** Start of AVAILABLE DATA **

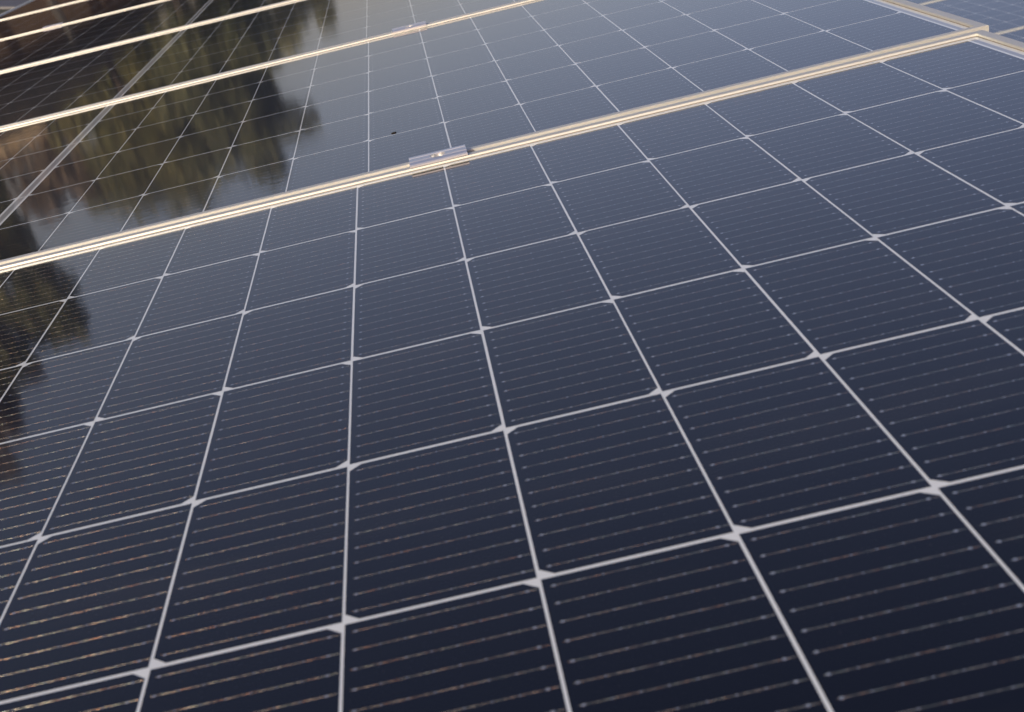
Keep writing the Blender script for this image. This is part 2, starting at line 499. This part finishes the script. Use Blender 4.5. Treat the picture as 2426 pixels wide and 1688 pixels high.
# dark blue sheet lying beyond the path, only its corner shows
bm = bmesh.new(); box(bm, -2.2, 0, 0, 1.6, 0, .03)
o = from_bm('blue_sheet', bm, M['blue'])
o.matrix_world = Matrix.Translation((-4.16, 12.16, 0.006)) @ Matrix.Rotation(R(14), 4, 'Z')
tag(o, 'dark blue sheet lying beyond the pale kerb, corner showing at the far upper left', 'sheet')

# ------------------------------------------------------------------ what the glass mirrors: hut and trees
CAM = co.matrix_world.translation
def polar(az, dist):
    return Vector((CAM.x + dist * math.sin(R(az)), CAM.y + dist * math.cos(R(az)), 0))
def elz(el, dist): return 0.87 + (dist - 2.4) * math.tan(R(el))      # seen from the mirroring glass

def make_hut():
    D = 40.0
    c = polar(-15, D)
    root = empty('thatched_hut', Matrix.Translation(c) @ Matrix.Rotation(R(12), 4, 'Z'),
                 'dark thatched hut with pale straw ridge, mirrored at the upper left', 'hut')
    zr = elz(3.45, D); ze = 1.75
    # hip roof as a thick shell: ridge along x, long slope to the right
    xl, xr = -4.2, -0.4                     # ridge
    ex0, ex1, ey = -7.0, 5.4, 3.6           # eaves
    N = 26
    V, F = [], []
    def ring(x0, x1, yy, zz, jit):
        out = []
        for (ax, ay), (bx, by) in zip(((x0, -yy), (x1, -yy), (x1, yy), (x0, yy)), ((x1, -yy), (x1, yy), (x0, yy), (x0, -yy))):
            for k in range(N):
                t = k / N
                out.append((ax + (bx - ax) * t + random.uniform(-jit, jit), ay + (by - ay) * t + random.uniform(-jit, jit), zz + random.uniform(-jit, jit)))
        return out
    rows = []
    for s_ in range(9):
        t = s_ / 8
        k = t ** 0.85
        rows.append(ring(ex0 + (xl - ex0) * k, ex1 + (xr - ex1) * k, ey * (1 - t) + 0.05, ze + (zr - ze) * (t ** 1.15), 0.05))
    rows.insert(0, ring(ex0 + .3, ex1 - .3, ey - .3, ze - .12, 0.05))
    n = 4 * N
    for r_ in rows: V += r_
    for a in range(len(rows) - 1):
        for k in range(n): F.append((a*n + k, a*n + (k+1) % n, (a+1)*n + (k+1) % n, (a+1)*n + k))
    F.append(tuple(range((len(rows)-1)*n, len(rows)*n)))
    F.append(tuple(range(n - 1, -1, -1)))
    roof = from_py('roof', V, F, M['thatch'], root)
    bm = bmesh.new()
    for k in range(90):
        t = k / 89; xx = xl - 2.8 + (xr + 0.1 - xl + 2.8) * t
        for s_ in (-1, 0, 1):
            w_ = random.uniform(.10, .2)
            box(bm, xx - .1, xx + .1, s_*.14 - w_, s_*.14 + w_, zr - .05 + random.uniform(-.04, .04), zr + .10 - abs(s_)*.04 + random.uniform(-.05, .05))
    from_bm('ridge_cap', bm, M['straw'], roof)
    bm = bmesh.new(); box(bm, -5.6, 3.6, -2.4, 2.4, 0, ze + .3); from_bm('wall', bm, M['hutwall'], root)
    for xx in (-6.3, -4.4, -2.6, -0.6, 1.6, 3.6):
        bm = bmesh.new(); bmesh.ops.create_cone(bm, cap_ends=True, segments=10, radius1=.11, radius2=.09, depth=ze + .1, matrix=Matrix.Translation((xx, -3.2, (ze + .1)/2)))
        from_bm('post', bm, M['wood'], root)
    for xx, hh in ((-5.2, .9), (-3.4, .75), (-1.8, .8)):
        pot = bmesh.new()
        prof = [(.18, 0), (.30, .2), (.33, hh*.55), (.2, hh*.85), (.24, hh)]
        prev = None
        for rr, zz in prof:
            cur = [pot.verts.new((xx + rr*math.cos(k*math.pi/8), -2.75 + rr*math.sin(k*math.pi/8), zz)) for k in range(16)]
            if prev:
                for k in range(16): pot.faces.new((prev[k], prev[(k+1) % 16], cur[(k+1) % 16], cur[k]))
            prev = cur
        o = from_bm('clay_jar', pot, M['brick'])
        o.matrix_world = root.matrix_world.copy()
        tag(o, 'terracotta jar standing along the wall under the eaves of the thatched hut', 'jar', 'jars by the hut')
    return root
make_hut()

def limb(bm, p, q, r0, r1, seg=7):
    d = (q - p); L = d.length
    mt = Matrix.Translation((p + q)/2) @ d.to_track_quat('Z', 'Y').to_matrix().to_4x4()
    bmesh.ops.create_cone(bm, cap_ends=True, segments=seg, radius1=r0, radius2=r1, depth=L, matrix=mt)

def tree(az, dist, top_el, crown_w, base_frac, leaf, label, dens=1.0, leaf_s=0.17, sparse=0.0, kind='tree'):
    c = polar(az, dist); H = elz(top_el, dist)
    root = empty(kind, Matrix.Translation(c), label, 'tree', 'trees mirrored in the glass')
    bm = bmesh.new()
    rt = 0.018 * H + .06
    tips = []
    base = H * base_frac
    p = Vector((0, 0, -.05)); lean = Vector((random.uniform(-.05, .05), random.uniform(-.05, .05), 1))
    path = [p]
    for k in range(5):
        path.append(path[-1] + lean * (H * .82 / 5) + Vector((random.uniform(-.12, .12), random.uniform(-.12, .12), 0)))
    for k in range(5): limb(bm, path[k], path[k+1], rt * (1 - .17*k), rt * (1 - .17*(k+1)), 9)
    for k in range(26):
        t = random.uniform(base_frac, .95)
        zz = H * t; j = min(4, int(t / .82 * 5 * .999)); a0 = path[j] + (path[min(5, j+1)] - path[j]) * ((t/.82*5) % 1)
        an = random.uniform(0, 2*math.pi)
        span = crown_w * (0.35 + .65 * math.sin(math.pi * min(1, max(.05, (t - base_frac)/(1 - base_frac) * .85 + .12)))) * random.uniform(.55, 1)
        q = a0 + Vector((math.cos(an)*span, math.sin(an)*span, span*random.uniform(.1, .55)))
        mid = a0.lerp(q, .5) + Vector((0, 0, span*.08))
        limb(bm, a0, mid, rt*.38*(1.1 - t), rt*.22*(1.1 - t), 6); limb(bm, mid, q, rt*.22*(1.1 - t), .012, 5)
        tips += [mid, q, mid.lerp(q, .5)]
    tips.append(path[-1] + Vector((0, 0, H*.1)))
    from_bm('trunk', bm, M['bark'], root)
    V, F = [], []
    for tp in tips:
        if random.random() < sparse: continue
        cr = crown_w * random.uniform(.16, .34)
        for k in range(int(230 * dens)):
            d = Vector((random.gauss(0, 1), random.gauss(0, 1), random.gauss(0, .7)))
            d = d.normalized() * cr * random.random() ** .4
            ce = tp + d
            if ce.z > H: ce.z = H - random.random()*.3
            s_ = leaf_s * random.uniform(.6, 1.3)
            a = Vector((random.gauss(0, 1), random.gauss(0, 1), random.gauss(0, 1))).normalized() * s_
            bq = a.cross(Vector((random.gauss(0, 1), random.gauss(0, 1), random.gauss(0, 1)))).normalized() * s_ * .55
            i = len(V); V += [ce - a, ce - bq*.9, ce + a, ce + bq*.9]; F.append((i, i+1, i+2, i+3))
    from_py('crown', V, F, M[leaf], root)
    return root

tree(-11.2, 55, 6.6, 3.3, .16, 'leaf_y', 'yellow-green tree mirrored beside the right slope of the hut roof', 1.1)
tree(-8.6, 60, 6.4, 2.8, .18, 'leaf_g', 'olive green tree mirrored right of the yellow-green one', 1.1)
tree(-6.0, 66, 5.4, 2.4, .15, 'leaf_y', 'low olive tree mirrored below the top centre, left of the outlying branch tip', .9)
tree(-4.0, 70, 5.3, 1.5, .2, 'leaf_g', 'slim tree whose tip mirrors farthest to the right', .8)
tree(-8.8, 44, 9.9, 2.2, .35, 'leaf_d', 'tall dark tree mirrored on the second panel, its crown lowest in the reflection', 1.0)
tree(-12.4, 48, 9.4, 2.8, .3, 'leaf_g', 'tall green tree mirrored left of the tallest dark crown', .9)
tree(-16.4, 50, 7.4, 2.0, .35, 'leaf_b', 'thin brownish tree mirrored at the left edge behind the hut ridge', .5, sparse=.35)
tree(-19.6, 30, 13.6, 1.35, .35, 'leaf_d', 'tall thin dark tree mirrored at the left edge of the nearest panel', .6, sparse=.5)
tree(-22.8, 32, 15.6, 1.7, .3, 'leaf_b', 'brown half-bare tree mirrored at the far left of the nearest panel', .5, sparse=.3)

** End of AVAILABLE DATA **

:: WHAT IS EXPECTED ::
Please extract exactly the lines of the data, from the first through the line containing "tag(o, 'dark blue", and add no pictures to the copy.

:: WRITTEN ANSWER ::
Keep writing the Blender script for this image. This is part 2, starting at line 499. This part finishes the script. Use Blender 4.5. Treat the picture as 2426 pixels wide and 1688 pixels high.
# dark blue sheet lying beyond the path, only its corner shows
bm = bmesh.new(); box(bm, -2.2, 0, 0, 1.6, 0, .03)
o = from_bm('blue_sheet', bm, M['blue'])
o.matrix_world = Matrix.Translation((-4.16, 12.16, 0.006)) @ Matrix.Rotation(R(14), 4, 'Z')
tag(o, 'dark blue sheet lying beyond the pale kerb, corner showing at the far upper left', 'sheet')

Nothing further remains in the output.